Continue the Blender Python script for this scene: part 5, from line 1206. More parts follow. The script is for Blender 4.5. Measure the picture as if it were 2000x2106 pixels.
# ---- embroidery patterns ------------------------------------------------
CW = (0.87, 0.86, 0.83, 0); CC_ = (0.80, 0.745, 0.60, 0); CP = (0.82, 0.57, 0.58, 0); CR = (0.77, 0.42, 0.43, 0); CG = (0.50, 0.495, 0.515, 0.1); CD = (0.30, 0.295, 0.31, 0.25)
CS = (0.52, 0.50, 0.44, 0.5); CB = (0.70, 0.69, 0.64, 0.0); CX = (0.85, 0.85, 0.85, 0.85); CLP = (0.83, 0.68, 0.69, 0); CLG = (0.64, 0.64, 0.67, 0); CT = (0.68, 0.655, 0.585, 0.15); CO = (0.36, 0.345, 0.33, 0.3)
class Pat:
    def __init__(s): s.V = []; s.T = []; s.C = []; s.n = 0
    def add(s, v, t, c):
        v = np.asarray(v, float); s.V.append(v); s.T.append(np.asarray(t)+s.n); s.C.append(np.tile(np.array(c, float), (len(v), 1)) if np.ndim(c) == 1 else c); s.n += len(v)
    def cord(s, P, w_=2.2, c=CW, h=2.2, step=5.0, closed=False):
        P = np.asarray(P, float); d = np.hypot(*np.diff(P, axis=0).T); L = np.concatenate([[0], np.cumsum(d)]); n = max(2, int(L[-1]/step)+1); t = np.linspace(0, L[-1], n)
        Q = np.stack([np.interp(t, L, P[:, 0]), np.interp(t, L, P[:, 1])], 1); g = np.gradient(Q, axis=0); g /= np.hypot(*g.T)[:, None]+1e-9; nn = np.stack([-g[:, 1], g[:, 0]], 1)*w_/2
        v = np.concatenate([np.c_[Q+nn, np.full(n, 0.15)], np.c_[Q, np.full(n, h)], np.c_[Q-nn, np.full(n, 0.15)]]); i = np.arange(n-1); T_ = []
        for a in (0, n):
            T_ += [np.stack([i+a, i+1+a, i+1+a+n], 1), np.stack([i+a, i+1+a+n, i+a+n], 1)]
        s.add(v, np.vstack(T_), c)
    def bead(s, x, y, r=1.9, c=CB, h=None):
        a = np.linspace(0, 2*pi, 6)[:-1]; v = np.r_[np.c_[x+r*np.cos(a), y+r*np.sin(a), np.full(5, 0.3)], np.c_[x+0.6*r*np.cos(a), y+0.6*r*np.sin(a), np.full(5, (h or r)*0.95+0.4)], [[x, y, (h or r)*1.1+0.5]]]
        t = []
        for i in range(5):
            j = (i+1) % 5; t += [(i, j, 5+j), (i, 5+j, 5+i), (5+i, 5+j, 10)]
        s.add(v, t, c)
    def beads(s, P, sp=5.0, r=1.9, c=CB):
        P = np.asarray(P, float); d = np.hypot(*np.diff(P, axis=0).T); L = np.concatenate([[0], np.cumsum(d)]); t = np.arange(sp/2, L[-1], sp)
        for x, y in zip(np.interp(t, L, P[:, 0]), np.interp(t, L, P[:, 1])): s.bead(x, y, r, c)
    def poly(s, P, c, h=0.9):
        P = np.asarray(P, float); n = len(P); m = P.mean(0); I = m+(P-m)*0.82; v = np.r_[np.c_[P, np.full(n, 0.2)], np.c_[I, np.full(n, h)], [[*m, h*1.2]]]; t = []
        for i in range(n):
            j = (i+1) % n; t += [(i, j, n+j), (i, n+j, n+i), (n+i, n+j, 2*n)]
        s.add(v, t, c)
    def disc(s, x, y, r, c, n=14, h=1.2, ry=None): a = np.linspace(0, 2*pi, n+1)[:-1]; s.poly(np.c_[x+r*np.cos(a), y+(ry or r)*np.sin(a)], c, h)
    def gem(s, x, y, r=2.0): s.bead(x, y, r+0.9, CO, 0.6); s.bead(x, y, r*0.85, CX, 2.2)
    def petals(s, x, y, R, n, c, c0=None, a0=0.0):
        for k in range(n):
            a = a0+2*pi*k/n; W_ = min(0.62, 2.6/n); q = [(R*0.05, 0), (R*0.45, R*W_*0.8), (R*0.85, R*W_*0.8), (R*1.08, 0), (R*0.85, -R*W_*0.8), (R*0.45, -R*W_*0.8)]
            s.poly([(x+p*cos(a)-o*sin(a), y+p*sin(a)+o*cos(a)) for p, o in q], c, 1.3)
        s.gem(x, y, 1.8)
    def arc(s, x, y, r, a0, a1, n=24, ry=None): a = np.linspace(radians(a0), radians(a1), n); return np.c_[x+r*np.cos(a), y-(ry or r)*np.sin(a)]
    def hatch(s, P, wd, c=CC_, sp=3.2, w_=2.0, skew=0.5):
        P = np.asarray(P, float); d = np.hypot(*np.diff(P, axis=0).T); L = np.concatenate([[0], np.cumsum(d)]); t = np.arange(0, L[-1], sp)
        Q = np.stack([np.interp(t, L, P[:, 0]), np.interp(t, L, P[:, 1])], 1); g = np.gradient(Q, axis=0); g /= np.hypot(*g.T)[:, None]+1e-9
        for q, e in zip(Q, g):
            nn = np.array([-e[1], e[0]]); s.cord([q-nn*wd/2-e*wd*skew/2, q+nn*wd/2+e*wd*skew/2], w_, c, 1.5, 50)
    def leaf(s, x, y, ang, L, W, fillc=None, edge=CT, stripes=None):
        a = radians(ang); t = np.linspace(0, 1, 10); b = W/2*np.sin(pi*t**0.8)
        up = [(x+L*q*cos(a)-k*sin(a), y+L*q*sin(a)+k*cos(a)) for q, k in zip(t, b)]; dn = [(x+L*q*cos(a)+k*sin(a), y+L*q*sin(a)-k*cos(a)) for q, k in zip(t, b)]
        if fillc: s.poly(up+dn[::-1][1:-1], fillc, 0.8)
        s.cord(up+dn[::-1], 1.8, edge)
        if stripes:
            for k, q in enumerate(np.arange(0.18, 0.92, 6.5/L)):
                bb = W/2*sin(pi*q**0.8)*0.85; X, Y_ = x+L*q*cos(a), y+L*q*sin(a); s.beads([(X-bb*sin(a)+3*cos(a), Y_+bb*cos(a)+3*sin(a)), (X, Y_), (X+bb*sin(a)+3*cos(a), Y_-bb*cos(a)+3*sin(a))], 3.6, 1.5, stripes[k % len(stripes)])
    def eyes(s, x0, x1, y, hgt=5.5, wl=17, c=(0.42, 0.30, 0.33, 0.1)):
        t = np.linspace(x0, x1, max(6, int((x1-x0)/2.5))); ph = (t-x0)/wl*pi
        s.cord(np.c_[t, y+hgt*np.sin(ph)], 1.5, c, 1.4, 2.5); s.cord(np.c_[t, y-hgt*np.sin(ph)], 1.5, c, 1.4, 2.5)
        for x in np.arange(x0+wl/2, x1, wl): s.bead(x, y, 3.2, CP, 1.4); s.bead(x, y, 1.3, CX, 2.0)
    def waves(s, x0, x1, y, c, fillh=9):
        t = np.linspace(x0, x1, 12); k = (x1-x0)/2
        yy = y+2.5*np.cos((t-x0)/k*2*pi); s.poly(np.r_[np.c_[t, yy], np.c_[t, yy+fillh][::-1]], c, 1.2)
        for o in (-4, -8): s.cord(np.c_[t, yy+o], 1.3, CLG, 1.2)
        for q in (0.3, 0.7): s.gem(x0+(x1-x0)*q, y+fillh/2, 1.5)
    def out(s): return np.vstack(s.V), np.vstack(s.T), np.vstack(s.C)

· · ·

# Written problem
Reproduce the material above, every line of it, exactly.

# Response
Continue the Blender Python script for this scene: part 5, from line 1206. More parts follow. The script is for Blender 4.5. Measure the picture as if it were 2000x2106 pixels.
# ---- embroidery patterns ------------------------------------------------
CW = (0.87, 0.86, 0.83, 0); CC_ = (0.80, 0.745, 0.60, 0); CP = (0.82, 0.57, 0.58, 0); CR = (0.77, 0.42, 0.43, 0); CG = (0.50, 0.495, 0.515, 0.1); CD = (0.30, 0.295, 0.31, 0.25)
CS = (0.52, 0.50, 0.44, 0.5); CB = (0.70, 0.69, 0.64, 0.0); CX = (0.85, 0.85, 0.85, 0.85); CLP = (0.83, 0.68, 0.69, 0); CLG = (0.64, 0.64, 0.67, 0); CT = (0.68, 0.655, 0.585, 0.15); CO = (0.36, 0.345, 0.33, 0.3)
class Pat:
    def __init__(s): s.V = []; s.T = []; s.C = []; s.n = 0
    def add(s, v, t, c):
        v = np.asarray(v, float); s.V.append(v); s.T.append(np.asarray(t)+s.n); s.C.append(np.tile(np.array(c, float), (len(v), 1)) if np.ndim(c) == 1 else c); s.n += len(v)
    def cord(s, P, w_=2.2, c=CW, h=2.2, step=5.0, closed=False):
        P = np.asarray(P, float); d = np.hypot(*np.diff(P, axis=0).T); L = np.concatenate([[0], np.cumsum(d)]); n = max(2, int(L[-1]/step)+1); t = np.linspace(0, L[-1], n)
        Q = np.stack([np.interp(t, L, P[:, 0]), np.interp(t, L, P[:, 1])], 1); g = np.gradient(Q, axis=0); g /= np.hypot(*g.T)[:, None]+1e-9; nn = np.stack([-g[:, 1], g[:, 0]], 1)*w_/2
        v = np.concatenate([np.c_[Q+nn, np.full(n, 0.15)], np.c_[Q, np.full(n, h)], np.c_[Q-nn, np.full(n, 0.15)]]); i = np.arange(n-1); T_ = []
        for a in (0, n):
            T_ += [np.stack([i+a, i+1+a, i+1+a+n], 1), np.stack([i+a, i+1+a+n, i+a+n], 1)]
        s.add(v, np.vstack(T_), c)
    def bead(s, x, y, r=1.9, c=CB, h=None):
        a = np.linspace(0, 2*pi, 6)[:-1]; v = np.r_[np.c_[x+r*np.cos(a), y+r*np.sin(a), np.full(5, 0.3)], np.c_[x+0.6*r*np.cos(a), y+0.6*r*np.sin(a), np.full(5, (h or r)*0.95+0.4)], [[x, y, (h or r)*1.1+0.5]]]
        t = []
        for i in range(5):
            j = (i+1) % 5; t += [(i, j, 5+j), (i, 5+j, 5+i), (5+i, 5+j, 10)]
        s.add(v, t, c)
    def beads(s, P, sp=5.0, r=1.9, c=CB):
        P = np.asarray(P, float); d = np.hypot(*np.diff(P, axis=0).T); L = np.concatenate([[0], np.cumsum(d)]); t = np.arange(sp/2, L[-1], sp)
        for x, y in zip(np.interp(t, L, P[:, 0]), np.interp(t, L, P[:, 1])): s.bead(x, y, r, c)
    def poly(s, P, c, h=0.9):
        P = np.asarray(P, float); n = len(P); m = P.mean(0); I = m+(P-m)*0.82; v = np.r_[np.c_[P, np.full(n, 0.2)], np.c_[I, np.full(n, h)], [[*m, h*1.2]]]; t = []
        for i in range(n):
            j = (i+1) % n; t += [(i, j, n+j), (i, n+j, n+i), (n+i, n+j, 2*n)]
        s.add(v, t, c)
    def disc(s, x, y, r, c, n=14, h=1.2, ry=None): a = np.linspace(0, 2*pi, n+1)[:-1]; s.poly(np.c_[x+r*np.cos(a), y+(ry or r)*np.sin(a)], c, h)
    def gem(s, x, y, r=2.0): s.bead(x, y, r+0.9, CO, 0.6); s.bead(x, y, r*0.85, CX, 2.2)
    def petals(s, x, y, R, n, c, c0=None, a0=0.0):
        for k in range(n):
            a = a0+2*pi*k/n; W_ = min(0.62, 2.6/n); q = [(R*0.05, 0), (R*0.45, R*W_*0.8), (R*0.85, R*W_*0.8), (R*1.08, 0), (R*0.85, -R*W_*0.8), (R*0.45, -R*W_*0.8)]
            s.poly([(x+p*cos(a)-o*sin(a), y+p*sin(a)+o*cos(a)) for p, o in q], c, 1.3)
        s.gem(x, y, 1.8)
    def arc(s, x, y, r, a0, a1, n=24, ry=None): a = np.linspace(radians(a0), radians(a1), n); return np.c_[x+r*np.cos(a), y-(ry or r)*np.sin(a)]
    def hatch(s, P, wd, c=CC_, sp=3.2, w_=2.0, skew=0.5):
        P = np.asarray(P, float); d = np.hypot(*np.diff(P, axis=0).T); L = np.concatenate([[0], np.cumsum(d)]); t = np.arange(0, L[-1], sp)
        Q = np.stack([np.interp(t, L, P[:, 0]), np.interp(t, L, P[:, 1])], 1); g = np.gradient(Q, axis=0); g /= np.hypot(*g.T)[:, None]+1e-9
        for q, e in zip(Q, g):
            nn = np.array([-e[1], e[0]]); s.cord([q-nn*wd/2-e*wd*skew/2, q+nn*wd/2+e*wd*skew/2], w_, c, 1.5, 50)
    def leaf(s, x, y, ang, L, W, fillc=None, edge=CT, stripes=None):
        a = radians(ang); t = np.linspace(0, 1, 10); b = W/2*np.sin(pi*t**0.8)
        up = [(x+L*q*cos(a)-k*sin(a), y+L*q*sin(a)+k*cos(a)) for q, k in zip(t, b)]; dn = [(x+L*q*cos(a)+k*sin(a), y+L*q*sin(a)-k*cos(a)) for q, k in zip(t, b)]
        if fillc: s.poly(up+dn[::-1][1:-1], fillc, 0.8)
        s.cord(up+dn[::-1], 1.8, edge)
        if stripes:
            for k, q in enumerate(np.arange(0.18, 0.92, 6.5/L)):
                bb = W/2*sin(pi*q**0.8)*0.85; X, Y_ = x+L*q*cos(a), y+L*q*sin(a); s.beads([(X-bb*sin(a)+3*cos(a), Y_+bb*cos(a)+3*sin(a)), (X, Y_), (X+bb*sin(a)+3*cos(a), Y_-bb*cos(a)+3*sin(a))], 3.6, 1.5, stripes[k % len(stripes)])
    def eyes(s, x0, x1, y, hgt=5.5, wl=17, c=(0.42, 0.30, 0.33, 0.1)):
        t = np.linspace(x0, x1, max(6, int((x1-x0)/2.5))); ph = (t-x0)/wl*pi
        s.cord(np.c_[t, y+hgt*np.sin(ph)], 1.5, c, 1.4, 2.5); s.cord(np.c_[t, y-hgt*np.sin(ph)], 1.5, c, 1.4, 2.5)
        for x in np.arange(x0+wl/2, x1, wl): s.bead(x, y, 3.2, CP, 1.4); s.bead(x, y, 1.3, CX, 2.0)
    def waves(s, x0, x1, y, c, fillh=9):
        t = np.linspace(x0, x1, 12); k = (x1-x0)/2
        yy = y+2.5*np.cos((t-x0)/k*2*pi); s.poly(np.r_[np.c_[t, yy], np.c_[t, yy+fillh][::-1]], c, 1.2)
        for o in (-4, -8): s.cord(np.c_[t, yy+o], 1.3, CLG, 1.2)
        for q in (0.3, 0.7): s.gem(x0+(x1-x0)*q, y+fillh/2, 1.5)
    def out(s): return np.vstack(s.V), np.vstack(s.T), np.vstack(s.C)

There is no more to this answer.